Squalid conditions in homeless housing in San Francisco has prompted a November ballot measure to set up a homelessness oversight commission. Mayor London Breed won’t support it.
The mayor, who oversees a housing department with a $627 million budget, won’t back Proposition C because she believes it would create more bureaucracy, while not boosting efficiency or accountability, the San Francisco Chronicle reported.
The ballot measure came on the heels of a Chronicle investigation into deplorable conditions in city-supported permanent supportive housing for formerly homeless people.
Supervisor Ahsha Safaí wrote the measure, which supervisors unanimously passed to put before voters. Breed opposed a similar measure in 2019 that never made it to the ballot box.
The city’s homelessness response is overseen by a shelter monitoring committee, a homeless coordinating board and a group that decides how to spend millions of tax income from an earlier, voter-approved Prop C.
The mayor said the oversight bodies could be combined into one commission with additional responsibilities, instead of creating a fourth.
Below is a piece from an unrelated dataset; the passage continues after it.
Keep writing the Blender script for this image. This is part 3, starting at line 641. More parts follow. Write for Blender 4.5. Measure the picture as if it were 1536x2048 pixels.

Her spokesman says the city has seen a decrease in homelessness over the past three years.
Asked how Breed would otherwise improve accountability for the homelessness department, he said the city has a grant-funded data team working to analyze the system and create “more accountability and efficiency.”
Safaí said the Democratic Party endorses the homelessness oversight commission measure “and we know San Francisco voters will too.”
“We feel very fortunate that there’s a broad coalition of supporters for Prop C – labor, the business community, nonprofits and everyday residents,” he said in a statement.
Prop C is stoking a debate about whether a commission can play an effective role in a city known for its difficult-to-manage bureaucracy, according to the Chronicle. A recent poll found that homelessness is the top issue for voters.
The city will likely not cut the number of chronically homeless in half by December, as it set out to do in its five-year plan. There are more homeless people than in 2017 — 2,691 residents on the street compared with 2,138 five years ago.
A Chronicle investigation last spring revealed that despite increased spending on homelessness, San Francisco hasn’t addressed the crisis. The city houses people in underfunded, dilapidated hotels without adequate oversight, leading to chaos, crime and death.
After the expose, Breed proposed a $67.4 million increase in her two-year budget for permanent supportive housing, with most of the money going to higher pay for workers and more case managers for vulnerable tenants.